Kita mengenal itu sebagai Perang Salib atau The
Crusade. Pada tahun 1099 M tentara salib telah berhasil merebut Yerusalem dan
menyulap Masjidil Aqsa menjadi gereja. Umat Islam saat itu kehilangan semangat
perjuangan dan persaudaraan ukhuwah. Secara politis memang umat Islam
terpecah-belah dalam banyak kerajaan dan kesultanan. Meskipun ada satu khalifah
tetap satu dari Dinasti Bani Abbas di kota Baghdad sana, namun hanya sebagai
lambang persatuan spiritual.
Adalah Sultan Salahuddin Yusuf Al-Ayyubi -dalam
literatur sejarah Eropa dikenal dengan nama Saladin, seorang pemimpin yang
pandai mengena hati rakyat jelata. Salahuddin memerintah para tahun 1174-1193 M
atau 570-590 H pada Dinasti Bani Ayyub- katakanlah dia setingkat Gubernur.
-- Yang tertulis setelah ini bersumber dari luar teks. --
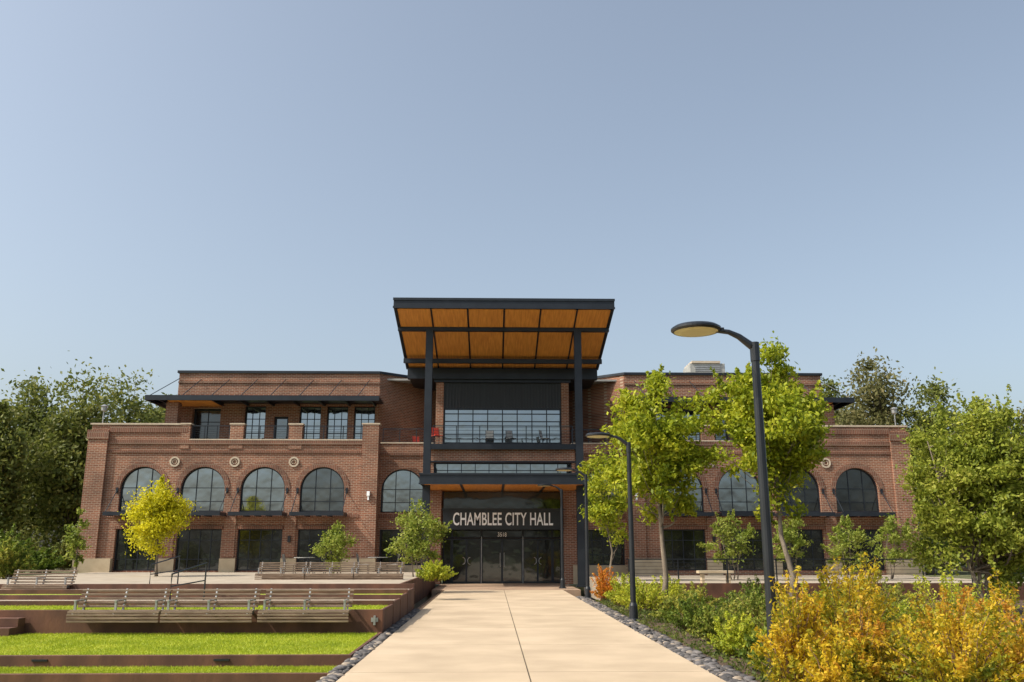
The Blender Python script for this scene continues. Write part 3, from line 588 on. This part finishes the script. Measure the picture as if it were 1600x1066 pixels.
# ------------------------------------------------------------------ plants
def leafcloud(name,Pn,size,mat,parent,elong=.55):
    n=len(Pn); a=rng.normal(size=(n,3)); a/=np.linalg.norm(a,axis=1)[:,None]; b=rng.normal(size=(n,3)); b-=a*(a*b).sum(1)[:,None]; b/=np.linalg.norm(b,axis=1)[:,None]
    s=size*rng.uniform(.6,1.3,n)[:,None]; a=a*s*.5; b=b*s*.5*elong
    V=np.stack([Pn-a,Pn-b*.9+a*.1,Pn+a,Pn+b*.9+a*.1],1).reshape(-1,3)
    return npmesh(name,V,np.arange(4*n).reshape(n,4),mat,parent)
def tree(label,base_,h,crown_c,rx,rz,leafm,nleaf,lsize,ncl=60,bark='bark',tr=.09,stems=1,cat='tree',group=None,name='tree',sig=.17,inner=.35,wobk=1.0,spray=0,low=0.0):
    x,y,z=base_; t=thing(name,label,cat,base_,group)
    cx=x+crown_c[0]; cz=crown_c[1]
    ph=rng.uniform(0,6,6)
    cl=[]
    while len(cl)<ncl:
        d=rng.normal(size=3); d/=np.linalg.norm(d); az=math.atan2(d[1],d[0])
        wob=1+wobk*(.16*math.sin(3*az+ph[0])+.14*math.sin(5*d[2]*2+ph[1]+az*2)+.08*math.sin(9*d[0]+ph[2]))
        r=(inner+(1-inner)*rng.uniform()**.6)*wob
        taper=1-.28*max(d[2],0)-low*max(-d[2],0)
        cl.append((cx+d[0]*rx*r*taper,y+d[1]*rx*r*.9*taper,cz+d[2]*rz*min(r,1.08)))
    cl=np.array(cl)
    cl[0]=(cx+.05*rx,y,cz+rz*.98)
    mb=MB(); topz=cz+rz*.6
    for sidx in range(stems):
        ox=(sidx-(stems-1)/2)*.12; tx=cx+(sidx-(stems-1)/2)*rx*.5
        pts=[];N=7
        for i in range(N):
            q=i/(N-1); pts.append((x+ox+(tx-x-ox)*q**1.3+rng.normal(0,.012*h),y+rng.normal(0,.01*h),z-.05+(topz-z)*q))
        rad=[tr/math.sqrt(stems)*(1-.8*i/(N-1)) for i in range(N)]; rad[0]*=1.35
        mb.tube(pts,rad,8)
        for c in cl[sidx::stems][:60]:
            q=min(max((c[2]-z-.45*rz*rng.uniform(.3,1.3))/(topz-z),.25),.95); i=min(int(q*(N-1)),N-2); f=q*(N-1)-i
            p0=Vector(pts[i]).lerp(Vector(pts[i+1]),f); p2=Vector(c); p1=p0.lerp(p2,.5)+Vector((0,0,-.03*h if c[2]>p0.z else .03*h))
            r0=tr*.3*(1-q*.6); mb.tube([p0,p1,p2],[r0,r0*.6,r0*.2],5)
    mb.build('trunk',M[bark],t,smooth=True)
    wts=rng.uniform(.3,1.7,ncl); wts/=wts.sum(); idx=rng.choice(ncl,nleaf,p=wts)
    off=rng.normal(size=(nleaf,3)); rr=(rx+rz)/2*sig*rng.uniform(.55,1.3,ncl)[idx]
    Pn=cl[idx]+off*rr[:,None]*np.array([1,1,.75])
    if spray:
        ctr=np.array([cx,y,cz-.2*rz]); add=[]
        for i in range(spray):
            c=cl[rng.integers(0,ncl)]; d=c-ctr; d=d/(np.linalg.norm(d)+1e-6)+np.array([0,0,.55])+rng.normal(0,.25,3); d/=np.linalg.norm(d); L_=rng.uniform(.15,.38)*rx+.12
            q=rng.uniform(0,1,45)[:,None]; add.append(c+d*L_*q+rng.normal(0,1,(45,3))*.05*(1.25-q))
        Pn=np.concatenate([Pn]+add)
    Pn[:,2]=np.maximum(Pn[:,2],z+.05)
    leafcloud('crown',Pn,lsize,M[leafm],t)
    return t
def ptree(label,pxb,Y,zb,x0,x1,ytop,ybot,leafm,nleaf,lsize,**k):
    xm=(x0+x1)/2; ym=(ytop+ybot)/2
    X0,_=W(x0,ym,Y);X1,_=W(x1,ym,Y); _,Zt=W(xm,ytop,Y);_,Zb=W(xm,ybot,Y); XB,_=W(pxb,880,Y); XM,_=W(xm,ym,Y)
    return tree(label,(XB,Y,zb),Zt-zb,(XM-XB,(Zt+Zb)/2),(X1-X0)/2*.92,(Zt-Zb)/2*.9,leafm,nleaf,lsize,**k)
ptree('small bright yellow round crowned tree in front of the left arches',245,37,.6,198,292,752,864,'leaf_yellow',14000,.12,ncl=85,tr=.06,inner=.1,sig=.17,spray=25,wobk=.6)
ptree('small green bushy tree before the brick pier left of the entrance',527,37,.6,492,560,820,888,'leaf_small',3200,.12,ncl=35,tr=.04,stems=3,spray=15)
ptree('airy multi stemmed green tree just left of the entrance sign',655,36,.6,605,702,786,888,'leaf_small',4800,.12,ncl=55,tr=.05,stems=4,inner=.3,sig=.14,spray=25)
ptree('tall young bright green tree rising behind the second street lamp',1037,25,-.03,945,1112,578,822,'leaf_young',15500,.15,ncl=130,tr=.085,sig=.105,inner=.25,wobk=1.3,spray=70,low=.1)
ptree('tall young yellow green tree behind the nearest street lamp',1228,24,-.03,1104,1310,538,812,'leaf_young',17500,.15,ncl=135,tr=.085,sig=.1,inner=.25,wobk=1.3,spray=75,low=.25)
ptree('slim young green tree between the entrance and the second street lamp',955,36,-.03,903,987,694,855,'leaf_young',5600,.15,ncl=60,tr=.05,sig=.12,wobk=1.2,spray=25)
ptree('small loose green tree before the right wing, left of the three',1145,37,.45,1105,1185,806,888,'leaf_small',2900,.12,ncl=38,tr=.04,stems=3,sig=.13,spray=20)
ptree('small loose green tree before the right wing, middle of the three',1236,37,.45,1200,1268,812,885,'leaf_small',2400,.12,ncl=32,tr=.04,stems=3,sig=.13,spray=15)
ptree('small loose green tree before the right wing, right of the three',1327,37,.45,1286,1368,812,892,'leaf_small',2900,.12,ncl=38,tr=.04,stems=3,sig=.13,spray=20)
ptree('slight green tree at the right corner of the city hall',1392,38,.45,1362,1425,805,890,'leaf_small',2200,.13,ncl=30,tr=.04,stems=2,sig=.13,spray=15)
ptree('large light green tree with layered branches at the right edge',1530,24,-.03,1420,1660,615,930,'leaf_small2',52000,.125,ncl=280,tr=.12,stems=4,sig=.085,inner=.15,wobk=1.0,spray=150)
ptree('bare reddish twiggy tree rising behind the large light green tree',1560,40,.45,1500,1610,628,860,'leaf_far2',500,.15,ncl=90,bark='barkr',tr=.1,stems=2,sig=.12)
gl='tall trees beyond the left end of the city hall'
for i,(pb,Y,a,b,tp,bt,lab) in enumerate([(35,60,-40,100,592,895,'tall green tree at the left picture edge'),(105,58,45,180,576,895,'tallest green tree left of the city hall'),(190,64,130,262,580,895,'green tree rising behind the left corner of the city hall'),(250,68,215,290,622,800,'low treetop above the left upper terrace'),(-20,54,-70,30,625,895,'green tree mostly outside the left picture edge')]):
    ptree(lab,pb,Y,.5,a,b,tp,bt,'leaf_far',19000,.32,ncl=150,bark='barkd',tr=.3,sig=.14,group=gl,inner=.25,wobk=.8)
gr='tall trees beyond the right end of the city hall'
for i,(pb,Y,a,b,tp,bt,lab,lm) in enumerate([(1300,66,1262,1345,590,800,'treetop showing just above the right roof canopy','leaf_far'),(1385,62,1305,1455,560,880,'tallest dark tree beyond the right end of the city hall','leaf_far2'),(1470,60,1405,1530,592,880,'rounded dark tree right of the tallest one','leaf_far'),(1540,64,1490,1600,625,880,'brownish tree beyond the large light green tree','leaf_far2'),(1620,58,1560,1690,640,880,'dark tree cut by the right picture edge','leaf_far2')]):
    ptree(lab,pb,Y,.4,a,b,tp,bt,lm,17000,.32,ncl=140,bark='barkd',tr=.3,sig=.14,group=gr,inner=.25,wobk=.8)
ptree('slim light green tree against the left corner of the city hall',120,41,.59,106,134,795,892,'leaf_small',1500,.14,ncl=26,tr=.04,sig=.16,spray=10)
def shrub(label,x,y,z,h,r,leafm,nst,nleaf,ls,group=None,tw='twig',jit=1.0,name='shrub'):
    t=thing(name,label,'shrub',(x,y,z),group); mb=MB(); ts=[]
    for i in range(nst):
        a=rng.uniform(0,2*PI); q=math.sqrt(rng.uniform()); ex=x+r*q*math.cos(a)*rng.uniform(.9,1.25); ey=y+r*q*math.sin(a); hh=h*(1.02-.55*q*q)*rng.uniform(.55,1.22)
        bx=x+(ex-x)*.25; by=y+(ey-y)*.25
        p0=Vector((bx,by,z));p1=Vector((bx+(ex-bx)*.4,by+(ey-by)*.4,z+hh*.7));p2=Vector((ex,ey,z+hh))
        mb.tube([p0,p1,p2],[.008,.006,.002],4); ts.append((p0,p1,p2))
    mb.build('stems',M[tw],t)
    T=np.array([[p[:] for p in s_] for s_ in ts]); idx=rng.integers(0,nst,nleaf); q=rng.uniform(.12,1.02,nleaf)**.75; q=q[:,None]
    A,B,C_=T[idx,0],T[idx,1],T[idx,2]
    Pn=A*(1-q)**2+2*B*q*(1-q)+C_*q**2
    Pn=Pn+rng.normal(0,1,(nleaf,3))*(.022+.06*(1-q))*np.array([1,1,.7])*(r**.5)*jit
    Pn[:,2]=np.maximum(Pn[:,2],z+.02)
    leafcloud('foliage',Pn,ls,M[leafm],t,elong=.5); return t
gf='golden shrubs filling the right foreground'
fg=[(3.52,10.72,1.22,.5,'leaf_gold','narrow golden shrub hiding the foot of the nearest street lamp'),(4.15,10.4,1.0,.6,'leaf_rust','rusty golden shrub just right of the nearest street lamp'),(4.8,9.5,1.0,.75,'leaf_gold','golden shrub at the bottom edge, right of the nearest lamp'),(5.7,9.8,1.0,.8,'leaf_rust','rust tinted shrub in the bottom right corner'),
 (4.5,11.7,1.3,.8,'leaf_gold','tall golden shrub right behind the nearest street lamp'),(5.8,11.6,1.15,.85,'leaf_rust','rust and gold shrub in the second row near the right edge'),(6.9,12.2,1.15,.9,'leaf_gold','golden shrub at the right edge, second row'),
 (5.4,13.4,1.35,.9,'leaf_gold','golden shrub behind the others, left of the large light green tree'),(7.3,14.5,1.2,1.0,'leaf_lime','yellow green shrub at the far right behind the golden ones'),(3.6,9.75,.75,.42,'leaf_gold','low golden shrub at the bottom edge beside the river rocks')]
for (x,y,h,r,lm,l) in fg: shrub(l,x,y,-.03,h,r,lm,100 if r>.51 else 80,8600 if r>.51 else 6500,.058,gf)
gg='green and yellow shrubs of the bed right of the path'
mid=[(3.95,12.9,.58,.48,'leaf_green','round green shrub left of the nearest street lamp by the rocks'),(3.95,14.9,.6,.5,'leaf_lime','lime tinted round shrub just behind the green one near the rocks'),(5.0,15.8,.75,.6,'leaf_flower','green shrub with pale yellow tips in the middle of the bed'),
 (4.15,17.1,.55,.5,'leaf_flower','low shrub with yellow flecks beside the rocks in mid bed'),(4.25,19.4,.62,.6,'leaf_green','green shrub in front of the young tree trunk'),(5.6,19.6,.85,.7,'leaf_flower','broad shrub between the two young tree trunks'),(6.3,17.4,.9,.8,'leaf_lime','yellow green shrub behind the golden shrubs'),
 (4.3,21.6,.55,.5,'leaf_flower','pale flowering shrub just right of the second street lamp'),(4.05,24.6,.9,.7,'leaf_lime','yellow green shrub just left behind the second street lamp'),(3.95,27.3,.9,.6,'leaf_lime','yellow green shrub beside the rocks beyond the second street lamp'),
 (3.75,30.5,1.05,.5,'leaf_orange','orange shrub at the path edge near the entrance'),(5.2,27.5,.8,.8,'leaf_lime','lime shrub behind the yellow green ones near the steel wall'),(8.0,20.5,.9,.9,'leaf_green','green shrub under the large light green tree'),(6.3,22.5,.75,.8,'leaf_green','low green shrub at the foot of the taller young tree'),(9.7,23.0,.9,1.1,'leaf_flower','pale green shrub at the right below the large tree'),(8.0,27,.8,.9,'leaf_green','far green shrub before the right steel wall'),(5.4,24.6,.7,.7,'leaf_flower','pale shrub between the young trees near the wall')]
for (x,y,h,r,lm,l) in mid: shrub(l,x,y,-.03,h,r,lm,60,4800,.068,gg)
n=42000; gx=3.45+rng.uniform(0,1,n)**1.3*8.5; gy=rng.uniform(9,30.8,n)
bump_=.5+.5*np.sin(gx*2.3+1.7*np.sin(gy*1.1))*np.sin(gy*1.9+gx)
keep=rng.uniform(0,1,n)<(.25+.75*bump_); gx,gy,bump_=gx[keep],gy[keep],bump_[keep]
gz=-.02+rng.uniform(0,1,len(gx))*(.04+.12*bump_)*np.clip((gx-3.4)/.4,.3,1)
o=leafcloud('ground_cover',np.stack([gx,gy,gz],1),.07,M['leaf_cover'],None,.5); o['kind']='stuff'; tag(o,'low leafy ground cover of the bed right of the path','ground cover')
x,_=W(678,895,31); shrub('lime green shrub at the left path edge before the entrance',x,31,.6,.62,.7,'leaf_lime',60,3400,.09)
for (px,Y,h,r,l,lm) in ((12,34,1.3,.8,'pale flowering shrub at the left picture edge','leaf_flower'),(62,43,1.1,1.1,'low green shrub left of the city hall, near the left edge','leaf_green'),(30,48,2.0,1.6,'tall shrub at the far left below the trees','leaf_far'),(98,50,1.5,1.2,'shrub near the left corner of the city hall','leaf_far'),(2,40,1.9,1.2,'green shrub cut by the left picture edge','leaf_green')):
    x,_=W(px,890,Y); shrub(l,x,Y,.58,h,r,lm,60,5000,.16)
for (px,Y,h,r,l) in ((1455,46,2.6,1.8,'dark shrub right of the city hall corner'),(1530,48,3,2.2,'tall dark shrub behind the large light green tree'),(1600,46,3,2,'dark shrub at the right picture edge'),(1570,36,1.8,1.6,'broad dark shrub right of the railing end below the large tree')):
    x,_=W(px,890,Y); shrub(l,x,Y,.43,h,r,'leaf_green',60,5000,.18)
Meskipun Salahuddin bukan orang Arab melainkan berasal dari suku Kurdi, pusat
kesultanannya berada di kota Qahirah (Kairo), Mesir, dan daerah kekuasaannya
membentang dari Mesir sampai Suriah dan Semenanjung Arabia. Menurut Salahuddin,
semangat juang umat Islam harus dihidupkan kembali dengan cara mempertebal
kecintaan umat kepada Nabi mereka. Salahuddin mengimbau umat Islam di seluruh
dunia agar hari lahir Nabi Muhammad SAW, yang setiap tahun berlalu begitu saja
tanpa diperingati, kini harus dirayakan secara massal.
Sebenarnya hal itu bukan gagasan murni
Salahuddin, melainkan usul dari iparnya, Muzaffaruddin Gekburi yang menjadi
Atabeg (setingkat Bupati) di Irbil, Suriah Utara. Untuk mengimbangi maraknya
peringatan Natal oleh umat Nasrani, Muzaffaruddin di istananya sering
menyelenggarakan peringatan maulid nabi, cuma perayaannya bersifat lokal dan
tidak setiap tahun. Adapun Salahuddin ingin agar perayaan maulid nabi menjadi
tradisi bagi umat Islam di seluruh dunia dengan tujuan meningkatkan semangat
juang, bukan sekadar perayaan ulang tahun biasa.
Ketika Salahuddin meminta persetujuan dari
Khalifah di Baghdad yakni An-Nashir, ternyata Khalifah setuju. Maka pada musim
ibadah haji bulan Dzulhijjah 579 H / 1183 M, Salahuddin sebagai penguasa
Haramain (dua tanah suci, Mekah dan Madinah) mengeluarkan instruksi kepada
seluruh jemaah haji, agar jika kembali ke kampung halaman masing-masing segera
menyosialkan kepada masyarakat Islam di mana saja berada, bahwa mulai tahun 580
/ 1184 M tanggal 12 Rabiul Awal dirayakan sebagai hari Maulid Nabi dengan
berbagai kegiatan yang membangkitkan semangat umat Islam.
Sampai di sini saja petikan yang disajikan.